New Delhi: There are several myths surrounding eclipses. While doctors advise not to look at the Sun directly for even a little period without proper protection, even when 99 per cent of the surface is covered by the moon, there are other dos and dont’s regarding whether to take food or not etc. A solar eclipse occurs when the Moon passes between Earth and the Sun, thereby totally or partly obscuring the Sun for a viewer on Earth.

The BAPS Swaminarayan Sanstha recommends the following do’s and dont’s during a lunar eclipse:

One should not eat 12 hours before the solar eclipse begins. One can drink water.

In addition, one should not offer meals to God during this pre-eclipse period. However, one is allowed to perform arti, pray and sing devotional songs during this period.

There may be times when the solar eclipse occurs before sunrise. Therefore one may see the eclipse only after the sun has risen. In this case, one should not eat after sunset the previous night.

During the eclipse:

While the eclipse is taking place one should sit in one place, chant the name of God and sing devotional songs. One should observe a waterless fast while the actual eclipse is in progress.

After the eclipse:

One should take a bath with one’s clothes on immediately after the eclipse.
It is best to take a bath in cold water after the eclipse is over.
The Satsangijivan, written by Shatãnand Muni, states that after one purifies oneself, one should offer donations according to one’s income. If donations are offered with love and devotion, one will receive appropriate returns as stated in the scriptures.

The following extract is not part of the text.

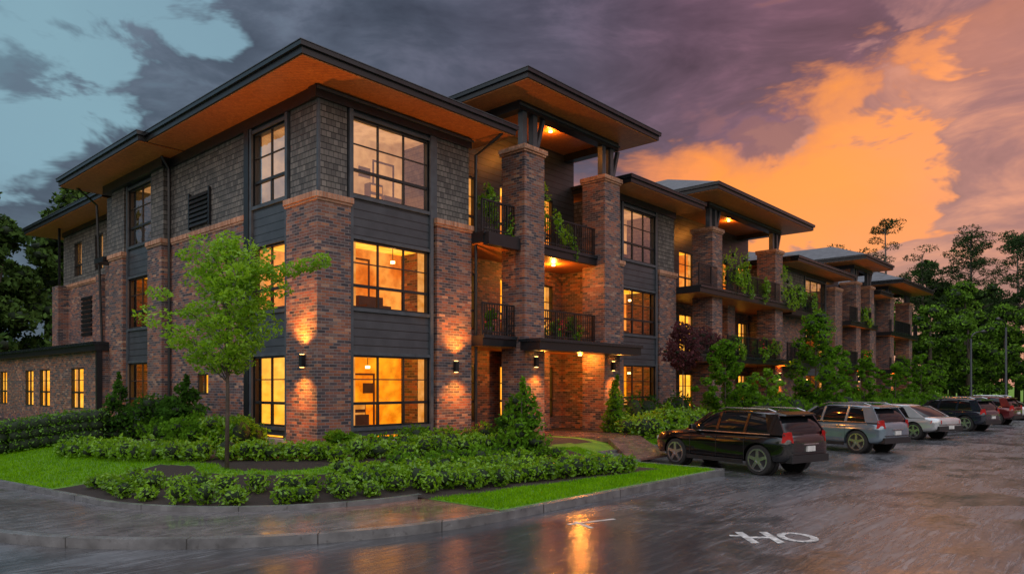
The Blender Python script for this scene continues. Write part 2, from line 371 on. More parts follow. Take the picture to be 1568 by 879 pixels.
def strokes(name,ox,oy,ang,segs):
    p=Part(name,M['paint']); ca,sa=math.cos(ang),math.sin(ang)
    for i,(x0,y0,x1,y1,w) in enumerate(segs):
        d=Vector((x1-x0,y1-y0)).normalized(); nrm=Vector((-d.y,d.x))*w/2
        q=[(x0-nrm.x,y0-nrm.y),(x1-nrm.x,y1-nrm.y),(x1+nrm.x,y1+nrm.y),(x0+nrm.x,y0+nrm.y)]
        p.poly([(ox+ca*a-sa*b,oy+sa*a+ca*b,ROAD+.004+i*.0004) for a,b in q])
    p.build()
ring=[(.80+.24*math.cos(t),.28*math.sin(t)*1.15,.80+.24*math.cos(t+.42),.28*math.sin(t+.42)*1.15,.12) for t in np.arange(0,6.28,.42)]
strokes('road_marking',.15,-11.9,math.radians(-48),[(0,-.42,0,.42,.13),(.05,0,.40,0,.12),(.40,-.42,.40,.42,.13)]+ring+[(-.24,.1,-.06,.1,.11)])
strokes('road_marking',-.9,-9.15,math.radians(2),[(0,0,.95,-.35,.09),(.28,.05,.0,-.5,.08)])

# ---------------------------------------------------------------- apartment building
BLD=empty('apartment_building')
P={}
def part(k,m=None):
    if k not in P:
        if m is None:
            m=next((v for w,v in (('brick','brick'),('wing','brick'),('shake','shingle'),('siding','lap'))if w in k),'trim')
        P[k]=Part(k,M[m])
    return P[k]
ZS=1.0
def B(k,side,a0,a1,n0,n1,z0,z1,m=None):
    z0*=ZS; z1*=ZS
    if side=='R': part(k,m).box(a0,a1,n0,n1,z0,z1)
    else: part(k,m).box(n0,n1,a0,a1,z0,z1)
def wall(k,side,a0,a1,n0,n1,z0,z1,ops=()):
    A=sorted({a0,a1}|{v for o in ops for v in o[:2] if a0<v<a1}); Z=sorted({z0,z1}|{v for o in ops for v in o[2:4] if z0<v<z1})
    for i in range(len(A)-1):
        for j in range(len(Z)-1):
            ca=(A[i]+A[i+1])/2; cz=(Z[j]+Z[j+1])/2
            if any(o[0]<ca<o[1] and o[2]<cz<o[3] for o in ops): continue
            B(k,side,A[i],A[i+1],n0,n1,Z[j],Z[j+1])
def quad(k,m,side,pts):
    part(k,m).poly([(a,n,z*ZS) if side=='R' else (n,a,z*ZS) for a,n,z in pts])
def window(side,a0,a1,n,z0,z1,cols=3,kind='A',split=.33,rows=2,room=True,deep=1.45,glass=None):
    fw=.055
    B('window_frames',side,a0,a0+fw,n,n+.12,z0,z1,'frame'); B('window_frames',side,a1-fw,a1,n,n+.12,z0,z1,'frame')
    B('window_frames',side,a0+fw,a1-fw,n,n+.12,z1-fw,z1,'frame'); B('window_frames',side,a0+fw,a1-fw,n,n+.12,z0,z0+fw,'frame')
    zt=z0+(z1-z0)*split
    if split>0: B('window_frames',side,a0+fw,a1-fw,n+.01,n+.11,zt-.04,zt+.04,'frame')
    for i in range(1,cols):
        a=a0+(a1-a0)*i/cols
        B('window_muntins',side,a-.024,a+.024,n+.03,n+.09,zt+.04 if split>0 else z0+fw,z1-fw,'muntin')
        if split>0: B('window_mullions',side,a-.03,a+.03,n+.02,n+.10,z0+fw,zt-.04,'frame')
    for j in range(1,rows):
        z=zt+(z1-zt)*j/rows; B('window_muntins',side,a0+fw,a1-fw,n+.035,n+.085,z-.016,z+.016,'muntin')
    gk='glass3' if kind=='C' else 'glass1'
    quad('window_panes_'+gk,gk,side,[(a0+.01,n+.06,z0+.01),(a1-.01,n+.06,z0+.01),(a1-.01,n+.06,z1-.01),(a0+.01,n+.06,z1-.01)])
    if room:
        r0,r1=a0-.35,a1+.35; d0,d1=n+.16,n+.16+deep; q0,q1=z0-.35 if z0>1 else .02,z1+.12
        wm={'A':'roomA','B':'roomB','C':'roomC'}[kind]
        quad('room_walls_'+kind,wm,side,[(r0,d1,q0),(r1,d1,q0),(r1,d1,q1),(r0,d1,q1)])
        quad('room_side_walls_'+kind,'ceilA' if kind=='A' else wm,side,[(r0,d0,q0),(r0,d1,q0),(r0,d1,q1),(r0,d0,q1)]); quad('room_side_walls_'+kind,wm,side,[(r1,d0,q0),(r1,d1,q0),(r1,d1,q1),(r1,d0,q1)])
        quad('room_ceilings_'+kind,'ceilA' if kind!='C' else 'roomC',side,[(r0,d0,q1),(r1,d0,q1),(r1,d1,q1),(r0,d1,q1)])
        quad('room_floors','floorA',side,[(r0,d0,q0),(r1,d0,q0),(r1,d1,q0),(r0,d1,q0)])
        W=a1-a0
        c=random.uniform(a0+.25,a1-.45); B('furniture',side,c,c+.5,d1-.3,d1-.02,q0+.01,q0+.5+(z1-z0)*.35,'furn')
        for s_ in range(3): B('shelf_boards',side,c+.04,c+.46,d1-.32,d1-.30,q0+.4+s_*.3,q0+.6+s_*.3,'curtain')
        c=random.uniform(a0+.1,a1-.9) if W>1.2 else a0+.1; B('sofa',side,c,c+.9,d0+.35,d0+.75,q0+.01,q0+.55,'furn'); B('sofa',side,c,c+.9,d0+.75,d0+.9,q0+.01,q0+.85,'furn')
        if W>1.5:
            c=random.uniform(a0+.3,a1-.3); zz=z0+(z1-z0)*random.uniform(.45,.6)
            B('wall_pictures',side,c-.22,c+.22,d1-.04,d1-.01,zz,zz+.32,'furn')
            # inner door frame on the back wall
            c=random.uniform(a0+.2,a1-.9); B('inner_doors',side,c,c+.06,d1-.03,d1-.005,q0,q0+2.05,'furn'); B('inner_doors',side,c+.8,c+.86,d1-.03,d1-.005,q0,q0+2.05,'furn'); B('inner_doors',side,c,c+.86,d1-.03,d1-.005,q0+2.05,q0+2.11,'furn')
        c=random.uniform(a0+.4,a1-.4) if W>.9 else (a0+a1)/2; zl=z1-.35
        B('room_lamps',side,c-.05,c+.05,d0+.6,d0+.70,zl,zl+.08,'lamp'); B('lamp_cords',side,c-.008,c+.008,d0+.64,d0+.656,zl+.08,q1,'furn')
        if kind!='C' or random.random()<.6:
            cw=W*random.uniform(.08,.17)
            B('curtains',side,a0+.03,a0+cw,n+.17,n+.21,z0,z1,'curtain')
            if random.random()<.6: B('curtains',side,a1-cw,a1-.03,n+.17,n+.21,z0,z1,'curtain')
def cap(side,a0,a1,n0,n1,z,o=.07):
    q=part('stone_caps','capbrick')
    if side=='R': q.box(a0-o,a1+o,n0-o,n1,z*ZS,(z+.16)*ZS); q.box(a0-o*.5,a1+o*.5,n0-o*.5,n1,(z-.07)*ZS,(z-.002)*ZS)
    else: q.box(n0-o,n1,a0-o,a1+o,z*ZS,(z+.16)*ZS); q.box(n0-o*.5,n1,a0-o*.5,a1+o*.5,(z-.07)*ZS,(z-.002)*ZS)
WZ=[(.56,2.61),(3.95,5.88),(7.13,9.33)]
def bay(side,a0,a1,n,cols=3,kinds=('A','B','C'),wz=WZ,t=.11):
    ops=[(a0+t,a1-t,z0,z1) for z0,z1 in wz]
    wall('lap_siding',side,a0+t-.001,a1-t+.001,n+.02,n+.3,.3,9.5,ops)
    B('bay_trim',side,a0-.02,a0+t,n-.05,n+.28,.22,9.52,'trim'); B('bay_trim',side,a1-t,a1+.02,n-.05,n+.28,.22,9.52,'trim')
    for z0,z1 in wz:
        B('bay_trim2',side,a0+t,a1-t,n-.03,n+.18,z1,z1+.09,'trim'); B('bay_trim2',side,a0+t,a1-t,n-.04,n+.18,z0-.10,z0,'trim')
    B('stone_base',side,a0-.05,a1+.05,n-.12,n+.28,0.0,.22,'stone')
    for (z0,z1),k in zip(wz,kinds): window(side,a0+t,a1-t,n+.05,z0,z1,cols,k)
def roofslab(x0,x1,y0,y1,zt,pitch=.2,zf=.30,hip=True):
    z1=zt*ZS
    part('roof_fascia','black').box(x0,x1,y0,y1,z1-zf,z1-.06)
    part('gutters','gutter').box(x0-.07,x1+.07,y0-.07,y1+.07,z1-.13,z1)
    part('gutter_lit_edge','trim').box(x0-.09,x1+.09,y0-.09,y1+.09,z1-.015,z1+.004)  # lighter strip painted in for the thin highlight along the gutter top
    part('wood_soffit','wood').box(x0+.05,x1-.05,y0+.05,y1-.05,z1-zf-.03,z1-zf+.01)
    if hip:
        w=min(x1-x0,y1-y0)/2; h=w*pitch; q=part('hip_roof','roof')
        if (x1-x0)<(y1-y0): r=[((x0+x1)/2,y0+w),((x0+x1)/2,y1-w)]
        else: r=[(x0+w,(y0+y1)/2),(x1-w,(y0+y1)/2)]
        c=[(x0,y0,z1+.007),(x1,y0,z1+.007),(x1,y1,z1+.007),(x0,y1,z1+.007)]; r0=(*r[0],z1+h); r1=(*r[1],z1+h)
        if (x1-x0)<(y1-y0): q.poly([c[0],c[1],r0]); q.poly([c[1],c[2],r1,r0]); q.poly([c[2],c[3],r1]); q.poly([c[3],c[0],r0,r1])
        else: q.poly([c[0],c[1],r1,r0]); q.poly([c[1],c[2],r1]); q.poly([c[2],c[3],r0,r1]); q.poly([c[3],c[0],r0])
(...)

Why should one take a bath after an eclipse?

One should take a bath after an eclipse because it is believed that the earth is plunged into darkness during a lunar or solar eclipse, the BAPS says. Darkness symbolizes impurity and therefore one has to sit in one place and chant the name of God. Once the eclipse is over, light returns back to the earth; and to rejoice, one has to cleanse the impurity that darkness brought, worship God and offer donations to express one’s happiness. In the same way, we are all engulfed by an eclipse in the form of mãyã. So, just as one does for an eclipse, one should pray to God in order to overcome the force of mãyã, it says.

On December 26, partial phases of the solar eclipse will be visible from all over the country in varying magnitude depending upon the geographical position.  Aluminised mylar films of approved thickness and transmissivity coated with black polymer are the safest for use in solar goggles that one generally uses for eclipse viewing. Use of unsafe filters like smoked glass, polarizing filter, sunglasses, photographic neutral density filters, colour films are not advised to view the solar phenomenon.

Thursday’s eclipse will be visible in Saudi Arabia, Qatar, United Arab Emirates, Oman, India, Sri Lanka, Malaysia, Indonesia, Singapore, Northern Mariana Islands, and Guam. Population centres in the path of the annularity include Udhagamandalam, Kozhikode, Coimbatore, Jaffna, Trincomalee, Singapore, Singkawang and Guam, Duari said. In India, the annularity phases will be seen within a narrow path grazing the southern Indian peninsula through Karnataka, Kerala and Tamil Nadu before crossing the Bay of Bengal for northern Sri Lanka.

The people of the southern part of the country will be fortunate to see a greater part of the partial solar eclipse because of the geometry of the eclipse path. But every Indian will get an opportunity to see at least a partial eclipse.

In India the maximum duration of the annularity phases will be just over 3 minutes, he said.

The beginning of the eclipse can be first seen from the Arabian Sea coast of Oman at around 7:59 hours IST and the annular eclipse will become first visible in west of Baharain at 09:06 hours IST.